I found the details of Connie’s war work absolutely fascinating and obviously the product of extensive research by the author.  Of course, I was aware of the censorship of mail but I was unaware of the meticulous processes that lay behind it and the extent of the training censors undertook in order to be able to spot many different types of codes that could be hidden in ordinary seeming correspondence. I could completely understand Connie’s joy whenever she spotted something suspicious. And I felt Connie’s sadness as she read letters with gossip from home that often, one sensed, hid the reality of daily deprivations and danger. And, of course, the possibility that the intended recipients of the letters might no longer be around to receive them.  Some of the letters leave a lasting impression on her. ‘She’d agonised about all of them during the war; worried about each of their dilemmas; been privy to their deepest, darkest thoughts and most hopeful moments.’

Connie’s wartime activities threw up some potentially interesting secondary characters – Dotty and the mysterious Angelique spring to mind – although they disappear quite quickly from the story, perhaps illustrating the transience of relationships during wartime.

Another of the standout elements of the book for me was the way the author recreated the 1960s, a period of many new things – in fashion (miniskirts and white boots) and music (the Monkees and the Beatles) – but also still with many remnants of the old.  As a child of the 60s, the mention of watching Z Cars on the television and eating pineapple upside-down cake evoked early memories.

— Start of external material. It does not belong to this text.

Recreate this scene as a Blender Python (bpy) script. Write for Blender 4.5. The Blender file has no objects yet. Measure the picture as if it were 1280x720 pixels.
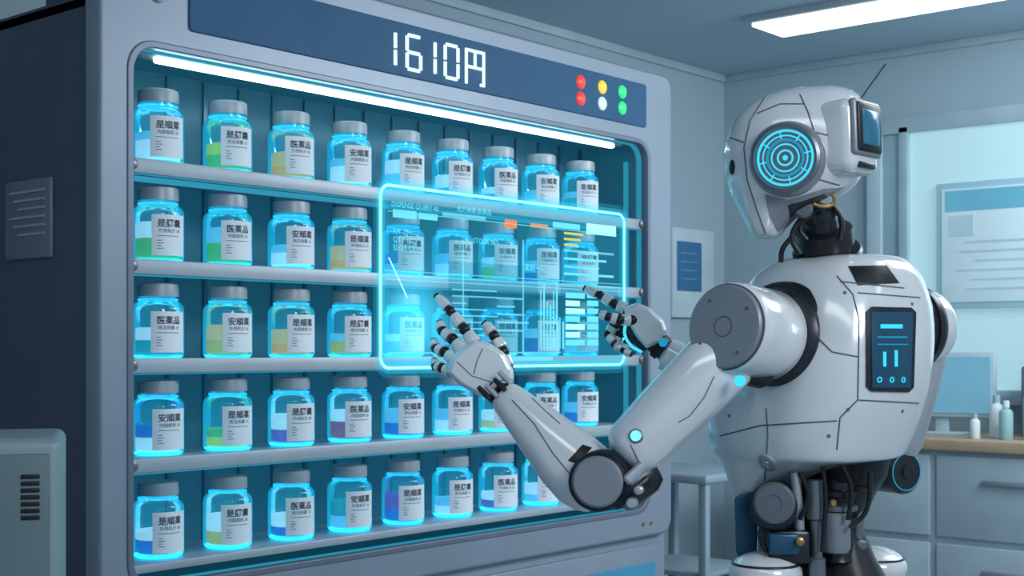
import bpy, bmesh, math, random
from mathutils import Vector, Matrix
from mathutils.bvhtree import BVHTree
random.seed(7)
scene = bpy.context.scene
try:
    scene.view_settings.view_transform = 'Standard'
except Exception:
    pass
FPX = 1700.0
F = Vector((.7585, .6517, 0)).normalized()
R = Vector((F.y, -F.x, 0))
Z = Vector((0, 0, 1))
C = Vector((0, -2.91, 1.3))

def W(px, py, d):
    return C + F*d + R*((px-640)/FPX*d) + Z*((435-py)/FPX*d)
def D(r, f, z=0):            # direction: right, away, up
    return (R*r + F*f + Z*z).normalized()

# ------------------------------------------------------------ materials
def mat(name, col, metal=0.0, rough=0.5, emit=None, es=0.0, var=0.06, scale=6.0, bump=0.0, coat=0.0, spec=.5):
    m = bpy.data.materials.new(name); m.use_nodes = True
    nt = m.node_tree; N = nt.nodes; L = nt.links
    b = N['Principled BSDF']
    tc = N.new('ShaderNodeTexCoord'); no = N.new('ShaderNodeTexNoise')
    no.inputs['Scale'].default_value = scale; no.inputs['Detail'].default_value = 3
    L.new(tc.outputs['Object'], no.inputs['Vector'])
    cr = N.new('ShaderNodeValToRGB')
    cr.color_ramp.elements[0].position = .3; cr.color_ramp.elements[1].position = .7
    cr.color_ramp.elements[0].color = (*[c*(1-var) for c in col], 1)
    cr.color_ramp.elements[1].color = (*[min(1, c*(1+var)) for c in col], 1)
    L.new(no.outputs['Fac'], cr.inputs['Fac']); L.new(cr.outputs['Color'], b.inputs['Base Color'])
    b.inputs['Metallic'].default_value = metal; b.inputs['Roughness'].default_value = rough
    b.inputs['Specular IOR Level'].default_value = spec
    if coat:
        b.inputs['Coat Weight'].default_value = coat; b.inputs['Coat Roughness'].default_value = .06
    if emit:
        b.inputs['Emission Color'].default_value = (*emit, 1); b.inputs['Emission Strength'].default_value = es
    return m

def emis(name, col, s):
    m = bpy.data.materials.new(name); m.use_nodes = True
    nt = m.node_tree; nt.nodes.clear()
    e = nt.nodes.new('ShaderNodeEmission'); o = nt.nodes.new('ShaderNodeOutputMaterial')
    e.inputs[0].default_value = (*col, 1); e.inputs[1].default_value = s
    nt.links.new(e.outputs[0], o.inputs[0]); return m

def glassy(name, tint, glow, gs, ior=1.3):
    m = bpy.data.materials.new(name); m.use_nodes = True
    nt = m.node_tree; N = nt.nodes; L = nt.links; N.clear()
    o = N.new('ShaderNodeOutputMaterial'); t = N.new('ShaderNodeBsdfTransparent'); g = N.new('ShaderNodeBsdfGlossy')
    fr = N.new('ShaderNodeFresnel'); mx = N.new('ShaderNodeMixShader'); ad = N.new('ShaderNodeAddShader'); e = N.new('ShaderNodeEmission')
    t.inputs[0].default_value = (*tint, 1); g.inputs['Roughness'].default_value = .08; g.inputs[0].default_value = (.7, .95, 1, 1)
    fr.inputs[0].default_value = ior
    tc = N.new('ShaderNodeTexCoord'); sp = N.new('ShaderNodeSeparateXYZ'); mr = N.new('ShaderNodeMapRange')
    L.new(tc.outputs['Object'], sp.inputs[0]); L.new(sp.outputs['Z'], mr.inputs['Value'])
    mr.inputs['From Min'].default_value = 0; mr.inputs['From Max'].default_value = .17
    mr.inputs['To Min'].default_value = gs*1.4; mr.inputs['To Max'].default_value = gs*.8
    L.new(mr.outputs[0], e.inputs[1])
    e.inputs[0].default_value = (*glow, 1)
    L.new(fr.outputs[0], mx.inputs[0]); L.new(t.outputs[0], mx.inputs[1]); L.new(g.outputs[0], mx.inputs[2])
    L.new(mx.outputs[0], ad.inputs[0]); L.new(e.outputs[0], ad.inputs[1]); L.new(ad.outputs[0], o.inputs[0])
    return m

M_white = mat('robot_white_shell', (.76, .77, .79), .12, .17, coat=.8, var=.02)
M_light = mat('robot_light_grey', (.47, .50, .54), .4, .28, var=.03)
M_grey = mat('robot_grey_metal', (.18, .20, .23), .6, .35)
M_disc = mat('robot_joint_disc', (.27, .29, .33), .3, .36, var=.03)
M_dark = mat('robot_dark_metal', (.035, .04, .05), .6, .3)
M_black = mat('robot_black_rubber', (.008, .009, .012), .1, .35)
M_navy = mat('robot_navy_plate', (.02, .09, .16), .3, .3)
M_seam = mat('robot_seam', (.08, .09, .11), .0, .6)
M_gold = mat('brass_fitting', (.5, .32, .12), .9, .3)
M_cy = emis('cyan_light', (.05, .62, .9), 1.3)
M_cyd = emis('cyan_dim', (.02, .3, .5), 1.0)
M_cyb = emis('cyan_bright', (.2, .8, 1), 1.3)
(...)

It was sad to see Connie’s transformation from practical and resourceful woman to subservient wife, ground down by her husband Arthur’s controlling attitude and obsession for routine, even in their sex life. Theirs has become a stale, empty marriage full of regret and dashed hopes.  ‘It was as if they were ground down by each other in a way that bombs and blackouts and rations had never been able to achieve.’ Personally, I found it hard to see what Connie ever saw in Arthur. It seemed to me the warning signs were there from early on: his reluctance to allow Connie to become involved in war work at all and his vetoing of a wonderful opportunity she is offered, all dressed up as a desire to keep her safe. Although he writes at one point that he wants to be ‘her haven, her refuge and her sanctuary’, he ends up being almost her jailer, acting more like a husband from the 1860s than the 1960s. Today,  we would recognise some of his actions as coercive control.  There were moments later in the book when I had slight sympathy for him but this was countered by the thought that his actions had all come too late and were motivated more by self-pity than a genuine change of heart.  I did wonder, however, if  knowing more about his experiences during the war might have shed light on his actions and attitudes, especially his need for routine and control.

It was joyful to follow Connie’s attempts to break free from the shackles of her marriage, even if her search for the individuals whose letters she had read during the war seemed a little like obsession. Perhaps, more generously, it was a need to deal with ‘unfinished business’ or to find that life had been kinder to the correspondents than to her. Incidentally, I loved the way her brother and sister-in-law supported and encouraged her.

Jan Casey’s previous book, The Woman with the Map, was one of my top ten favourite books of 2022.  For me, The Letter Reader didn’t have quite the same emotional heft but I really liked the fascinating detail about postal censorship and the focus on the contribution made by women to the war effort.

I received an advance review copy courtesy of Aria via NetGalley.

In three words: Emotional, authentic, fascinating

Try something similar: The Girl from Bletchley Park by Kathleen McGurl


Jan CaseyAbout the Author

Jan Casey’s novels, like her first – The Women of Waterloo Bridge – explore the themes of how ordinary people are affected by extraordinary events during any period in history, including the present. Jan is fascinated with the courage, adaptability and resilience that people rise to in times of adversity and for which they do not expect pay, praise or commendation. Jan is also interested in writing about the similarities, as opposed to the differences, amongst people and the ways in which experiences and emotions bind humans together.

Jan was born in London but spent her childhood in Southern California. She was a teacher of English and Drama for many years and is now a Learning Supervisor at a college of further education. When she is not working or writing, Jan enjoys yoga, swimming, cooking, walking, reading and spending time with her grandchildren.

Before becoming a published author, Jan had short stories and flash fictions published.